Scenes as source code
┌────────
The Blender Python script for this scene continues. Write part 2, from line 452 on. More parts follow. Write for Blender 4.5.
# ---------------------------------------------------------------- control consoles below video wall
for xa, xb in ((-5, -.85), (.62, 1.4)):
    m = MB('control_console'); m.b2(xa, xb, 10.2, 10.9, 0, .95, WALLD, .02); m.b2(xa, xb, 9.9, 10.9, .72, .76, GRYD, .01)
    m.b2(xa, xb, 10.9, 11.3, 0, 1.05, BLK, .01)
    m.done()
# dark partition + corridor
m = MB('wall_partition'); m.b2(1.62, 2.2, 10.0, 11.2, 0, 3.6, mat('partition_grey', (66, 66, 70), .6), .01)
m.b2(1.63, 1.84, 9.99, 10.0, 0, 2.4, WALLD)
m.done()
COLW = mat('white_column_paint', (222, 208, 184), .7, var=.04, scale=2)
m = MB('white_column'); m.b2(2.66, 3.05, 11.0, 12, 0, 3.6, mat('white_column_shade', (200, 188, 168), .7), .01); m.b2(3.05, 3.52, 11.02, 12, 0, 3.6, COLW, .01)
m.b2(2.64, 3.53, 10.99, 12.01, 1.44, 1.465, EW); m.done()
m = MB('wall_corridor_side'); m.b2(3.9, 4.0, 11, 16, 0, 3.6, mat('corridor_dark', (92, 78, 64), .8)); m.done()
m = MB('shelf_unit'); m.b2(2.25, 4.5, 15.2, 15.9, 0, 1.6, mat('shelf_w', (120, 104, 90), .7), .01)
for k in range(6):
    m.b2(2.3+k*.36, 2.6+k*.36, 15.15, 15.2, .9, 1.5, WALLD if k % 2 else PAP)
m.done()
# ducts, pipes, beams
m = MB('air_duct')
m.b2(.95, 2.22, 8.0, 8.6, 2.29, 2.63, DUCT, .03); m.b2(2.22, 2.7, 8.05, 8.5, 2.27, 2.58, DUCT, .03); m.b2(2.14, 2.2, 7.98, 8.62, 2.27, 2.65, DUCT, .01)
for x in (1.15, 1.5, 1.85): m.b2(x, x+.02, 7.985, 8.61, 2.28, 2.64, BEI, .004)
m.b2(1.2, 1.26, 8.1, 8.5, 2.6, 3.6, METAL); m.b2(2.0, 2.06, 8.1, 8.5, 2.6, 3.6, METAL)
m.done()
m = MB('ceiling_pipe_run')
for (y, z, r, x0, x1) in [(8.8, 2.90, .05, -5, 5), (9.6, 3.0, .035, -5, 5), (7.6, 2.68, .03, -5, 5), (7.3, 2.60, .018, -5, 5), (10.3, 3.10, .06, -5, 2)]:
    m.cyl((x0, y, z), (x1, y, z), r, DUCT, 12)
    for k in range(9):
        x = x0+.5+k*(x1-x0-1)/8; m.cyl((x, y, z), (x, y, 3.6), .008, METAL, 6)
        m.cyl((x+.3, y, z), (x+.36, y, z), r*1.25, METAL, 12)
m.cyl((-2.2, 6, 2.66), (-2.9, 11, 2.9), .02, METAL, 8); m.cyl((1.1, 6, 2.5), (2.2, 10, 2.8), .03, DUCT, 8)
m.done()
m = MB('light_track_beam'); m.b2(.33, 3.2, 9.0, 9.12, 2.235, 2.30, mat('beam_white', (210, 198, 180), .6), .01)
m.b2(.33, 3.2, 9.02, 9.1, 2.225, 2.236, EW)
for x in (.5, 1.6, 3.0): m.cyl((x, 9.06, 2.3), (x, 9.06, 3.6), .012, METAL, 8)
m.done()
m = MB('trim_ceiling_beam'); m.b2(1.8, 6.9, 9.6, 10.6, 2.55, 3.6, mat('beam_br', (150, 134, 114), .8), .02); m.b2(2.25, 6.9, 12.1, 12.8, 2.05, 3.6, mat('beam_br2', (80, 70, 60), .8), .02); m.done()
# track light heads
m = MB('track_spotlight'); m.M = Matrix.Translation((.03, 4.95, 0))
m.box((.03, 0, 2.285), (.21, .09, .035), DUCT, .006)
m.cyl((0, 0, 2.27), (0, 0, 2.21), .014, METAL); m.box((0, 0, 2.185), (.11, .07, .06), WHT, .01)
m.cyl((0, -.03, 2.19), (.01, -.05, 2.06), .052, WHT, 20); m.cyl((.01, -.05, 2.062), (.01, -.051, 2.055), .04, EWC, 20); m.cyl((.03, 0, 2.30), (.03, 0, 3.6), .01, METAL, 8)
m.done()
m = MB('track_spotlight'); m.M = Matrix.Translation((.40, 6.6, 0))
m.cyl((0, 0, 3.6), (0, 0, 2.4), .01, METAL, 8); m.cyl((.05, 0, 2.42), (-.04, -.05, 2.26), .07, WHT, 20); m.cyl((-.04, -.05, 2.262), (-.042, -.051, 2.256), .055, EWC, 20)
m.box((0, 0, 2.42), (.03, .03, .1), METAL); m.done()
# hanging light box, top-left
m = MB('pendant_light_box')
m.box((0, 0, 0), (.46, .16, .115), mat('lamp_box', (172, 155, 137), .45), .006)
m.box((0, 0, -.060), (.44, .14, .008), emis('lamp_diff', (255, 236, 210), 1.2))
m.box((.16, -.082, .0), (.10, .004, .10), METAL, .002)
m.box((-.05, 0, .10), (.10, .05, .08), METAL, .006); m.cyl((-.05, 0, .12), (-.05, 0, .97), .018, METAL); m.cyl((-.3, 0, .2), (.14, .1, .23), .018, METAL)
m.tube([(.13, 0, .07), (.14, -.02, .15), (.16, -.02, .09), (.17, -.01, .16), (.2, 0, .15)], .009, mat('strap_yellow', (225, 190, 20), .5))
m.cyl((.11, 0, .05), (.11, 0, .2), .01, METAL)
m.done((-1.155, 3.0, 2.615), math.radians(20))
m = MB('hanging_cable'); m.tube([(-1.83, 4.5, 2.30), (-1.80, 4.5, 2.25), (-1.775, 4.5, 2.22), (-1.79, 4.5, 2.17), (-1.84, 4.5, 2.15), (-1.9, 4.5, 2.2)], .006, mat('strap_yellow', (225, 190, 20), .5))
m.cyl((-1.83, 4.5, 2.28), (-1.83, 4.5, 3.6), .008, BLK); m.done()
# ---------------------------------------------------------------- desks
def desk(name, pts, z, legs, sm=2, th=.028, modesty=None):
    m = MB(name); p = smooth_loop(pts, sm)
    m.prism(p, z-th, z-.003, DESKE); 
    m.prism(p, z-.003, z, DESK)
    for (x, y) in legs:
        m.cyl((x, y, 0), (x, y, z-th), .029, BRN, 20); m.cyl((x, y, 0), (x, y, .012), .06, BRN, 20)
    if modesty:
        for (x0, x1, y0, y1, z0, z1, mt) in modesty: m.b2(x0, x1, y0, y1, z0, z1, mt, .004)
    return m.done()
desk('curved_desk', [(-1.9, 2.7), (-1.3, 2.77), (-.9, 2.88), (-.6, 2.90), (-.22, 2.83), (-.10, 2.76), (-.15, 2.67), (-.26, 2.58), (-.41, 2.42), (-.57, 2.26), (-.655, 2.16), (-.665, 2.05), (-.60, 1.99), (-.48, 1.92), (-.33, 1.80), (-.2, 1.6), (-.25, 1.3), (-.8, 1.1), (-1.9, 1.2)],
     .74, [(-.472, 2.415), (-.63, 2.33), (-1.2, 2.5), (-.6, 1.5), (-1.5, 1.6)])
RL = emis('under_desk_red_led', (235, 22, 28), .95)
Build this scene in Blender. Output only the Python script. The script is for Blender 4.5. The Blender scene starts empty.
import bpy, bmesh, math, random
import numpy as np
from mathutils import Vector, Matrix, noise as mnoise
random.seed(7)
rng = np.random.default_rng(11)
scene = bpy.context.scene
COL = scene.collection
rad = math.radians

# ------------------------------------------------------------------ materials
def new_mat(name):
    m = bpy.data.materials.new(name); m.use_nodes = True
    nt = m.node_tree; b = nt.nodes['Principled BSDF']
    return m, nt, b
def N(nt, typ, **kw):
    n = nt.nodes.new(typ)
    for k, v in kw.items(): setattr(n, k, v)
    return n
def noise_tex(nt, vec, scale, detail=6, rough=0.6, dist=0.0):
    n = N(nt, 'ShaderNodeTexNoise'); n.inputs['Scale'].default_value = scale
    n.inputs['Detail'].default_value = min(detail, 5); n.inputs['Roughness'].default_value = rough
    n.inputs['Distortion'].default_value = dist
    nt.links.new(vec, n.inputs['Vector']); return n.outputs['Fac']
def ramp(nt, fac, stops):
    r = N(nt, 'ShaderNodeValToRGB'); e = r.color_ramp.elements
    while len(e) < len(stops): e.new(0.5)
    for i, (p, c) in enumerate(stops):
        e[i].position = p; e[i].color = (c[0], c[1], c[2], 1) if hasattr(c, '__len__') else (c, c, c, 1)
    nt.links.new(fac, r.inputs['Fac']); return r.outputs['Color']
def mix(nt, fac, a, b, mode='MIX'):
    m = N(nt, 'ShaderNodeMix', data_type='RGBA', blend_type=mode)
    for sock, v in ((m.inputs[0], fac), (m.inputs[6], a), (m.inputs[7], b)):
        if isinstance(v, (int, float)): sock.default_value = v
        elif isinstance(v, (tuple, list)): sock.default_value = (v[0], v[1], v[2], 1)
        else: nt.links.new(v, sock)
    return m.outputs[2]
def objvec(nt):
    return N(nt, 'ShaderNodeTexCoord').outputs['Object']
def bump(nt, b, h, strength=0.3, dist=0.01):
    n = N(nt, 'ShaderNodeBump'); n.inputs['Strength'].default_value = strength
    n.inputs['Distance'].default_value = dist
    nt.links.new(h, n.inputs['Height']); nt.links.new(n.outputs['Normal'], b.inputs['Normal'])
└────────
Job: Print, from the entries above, the line with "Build this scene", the line with "rad = math.radians" and all lines between them, exactly and with nothing else.

Exercise output:
Build this scene in Blender. Output only the Python script. The script is for Blender 4.5. The Blender scene starts empty.
import bpy, bmesh, math, random
import numpy as np
from mathutils import Vector, Matrix, noise as mnoise
random.seed(7)
rng = np.random.default_rng(11)
scene = bpy.context.scene
COL = scene.collection
rad = math.radians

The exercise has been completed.